-- Written problem --
Below is a listing. Return the lines from the one that contains "Generate a Blender" to the one that contains "R = math.radians", both ends included, verbatim and with no pictures.

-- Dataset records --
———

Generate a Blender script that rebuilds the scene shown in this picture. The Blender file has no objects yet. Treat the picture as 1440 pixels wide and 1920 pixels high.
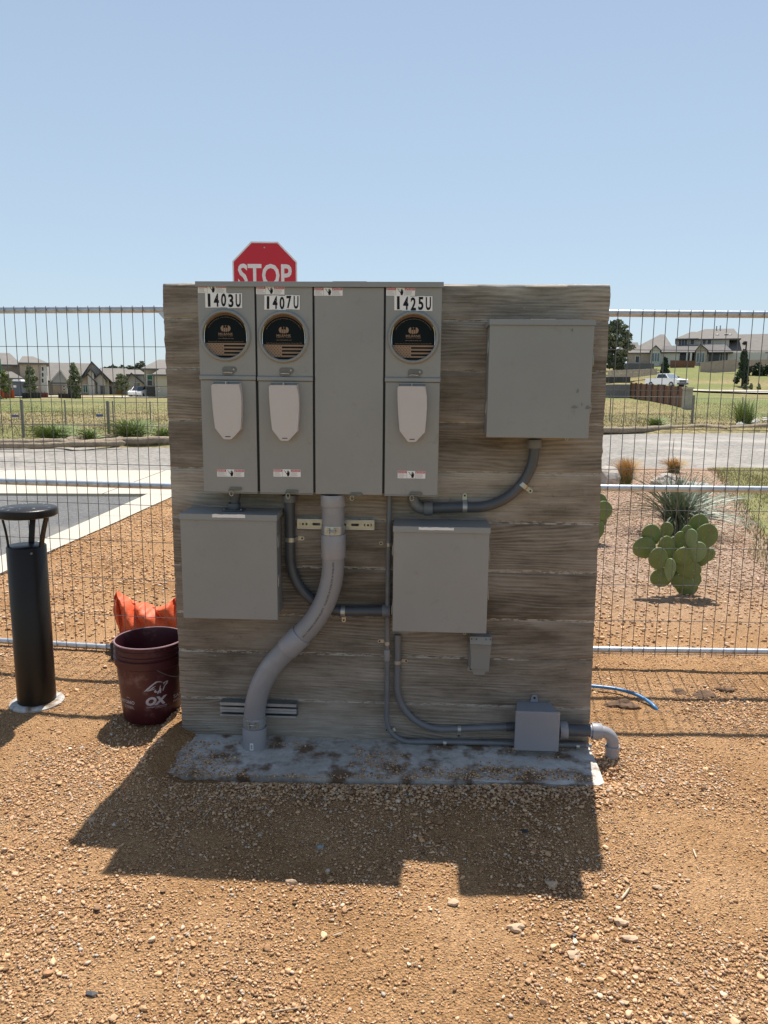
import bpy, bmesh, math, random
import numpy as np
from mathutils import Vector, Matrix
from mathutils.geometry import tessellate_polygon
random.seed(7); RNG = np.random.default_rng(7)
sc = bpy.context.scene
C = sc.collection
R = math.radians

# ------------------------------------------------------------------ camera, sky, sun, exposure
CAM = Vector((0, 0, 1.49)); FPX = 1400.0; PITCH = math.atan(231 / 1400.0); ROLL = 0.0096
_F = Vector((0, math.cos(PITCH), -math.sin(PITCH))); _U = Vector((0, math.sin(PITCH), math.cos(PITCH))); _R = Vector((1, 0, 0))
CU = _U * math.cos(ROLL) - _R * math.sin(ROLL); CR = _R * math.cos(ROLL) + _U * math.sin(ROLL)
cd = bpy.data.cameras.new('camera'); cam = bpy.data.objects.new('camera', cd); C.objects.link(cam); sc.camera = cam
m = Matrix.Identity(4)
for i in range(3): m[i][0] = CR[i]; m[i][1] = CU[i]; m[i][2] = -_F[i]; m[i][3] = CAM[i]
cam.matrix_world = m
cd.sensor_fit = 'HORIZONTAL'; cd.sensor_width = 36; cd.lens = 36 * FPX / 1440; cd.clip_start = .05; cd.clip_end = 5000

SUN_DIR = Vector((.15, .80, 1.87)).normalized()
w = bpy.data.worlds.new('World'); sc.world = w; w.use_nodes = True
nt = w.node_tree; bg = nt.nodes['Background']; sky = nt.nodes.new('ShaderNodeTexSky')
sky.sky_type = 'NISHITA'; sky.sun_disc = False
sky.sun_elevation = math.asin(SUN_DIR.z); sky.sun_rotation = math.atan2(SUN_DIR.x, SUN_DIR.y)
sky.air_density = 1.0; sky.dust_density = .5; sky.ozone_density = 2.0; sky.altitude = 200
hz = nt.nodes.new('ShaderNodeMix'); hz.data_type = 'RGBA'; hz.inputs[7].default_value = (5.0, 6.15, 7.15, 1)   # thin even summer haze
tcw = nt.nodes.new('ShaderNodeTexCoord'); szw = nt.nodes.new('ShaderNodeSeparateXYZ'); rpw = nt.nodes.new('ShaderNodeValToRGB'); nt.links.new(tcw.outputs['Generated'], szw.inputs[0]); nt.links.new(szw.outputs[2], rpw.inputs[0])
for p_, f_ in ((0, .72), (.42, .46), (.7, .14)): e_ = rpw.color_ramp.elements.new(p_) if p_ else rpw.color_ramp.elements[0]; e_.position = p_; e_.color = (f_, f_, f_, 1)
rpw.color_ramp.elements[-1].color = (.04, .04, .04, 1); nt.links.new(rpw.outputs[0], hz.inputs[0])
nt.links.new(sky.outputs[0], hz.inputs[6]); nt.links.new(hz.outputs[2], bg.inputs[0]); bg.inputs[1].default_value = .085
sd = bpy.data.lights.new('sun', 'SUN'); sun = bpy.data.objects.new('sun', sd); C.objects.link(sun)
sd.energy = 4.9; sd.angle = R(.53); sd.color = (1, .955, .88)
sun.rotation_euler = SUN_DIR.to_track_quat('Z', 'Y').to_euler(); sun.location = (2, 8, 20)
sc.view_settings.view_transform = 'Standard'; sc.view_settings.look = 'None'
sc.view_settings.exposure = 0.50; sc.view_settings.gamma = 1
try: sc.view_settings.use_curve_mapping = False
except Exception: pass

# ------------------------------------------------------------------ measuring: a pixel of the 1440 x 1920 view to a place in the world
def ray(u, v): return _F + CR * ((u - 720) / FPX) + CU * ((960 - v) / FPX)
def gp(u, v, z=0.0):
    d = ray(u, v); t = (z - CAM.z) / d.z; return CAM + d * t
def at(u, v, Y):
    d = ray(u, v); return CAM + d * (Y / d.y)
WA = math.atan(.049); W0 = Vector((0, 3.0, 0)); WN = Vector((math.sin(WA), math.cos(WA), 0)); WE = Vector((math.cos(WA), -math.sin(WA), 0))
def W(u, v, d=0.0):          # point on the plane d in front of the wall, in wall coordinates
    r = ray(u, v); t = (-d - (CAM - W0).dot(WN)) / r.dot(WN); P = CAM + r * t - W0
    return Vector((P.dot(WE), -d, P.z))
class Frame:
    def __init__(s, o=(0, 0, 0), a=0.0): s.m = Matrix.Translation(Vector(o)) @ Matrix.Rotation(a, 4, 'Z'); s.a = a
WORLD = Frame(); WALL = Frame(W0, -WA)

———

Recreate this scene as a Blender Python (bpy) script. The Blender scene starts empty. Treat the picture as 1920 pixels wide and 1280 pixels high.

———

-- Exercise response --
Generate a Blender script that rebuilds the scene shown in this picture. The Blender file has no objects yet. Treat the picture as 1440 pixels wide and 1920 pixels high.
import bpy, bmesh, math, random
import numpy as np
from mathutils import Vector, Matrix
from mathutils.geometry import tessellate_polygon
random.seed(7); RNG = np.random.default_rng(7)
sc = bpy.context.scene
C = sc.collection
R = math.radians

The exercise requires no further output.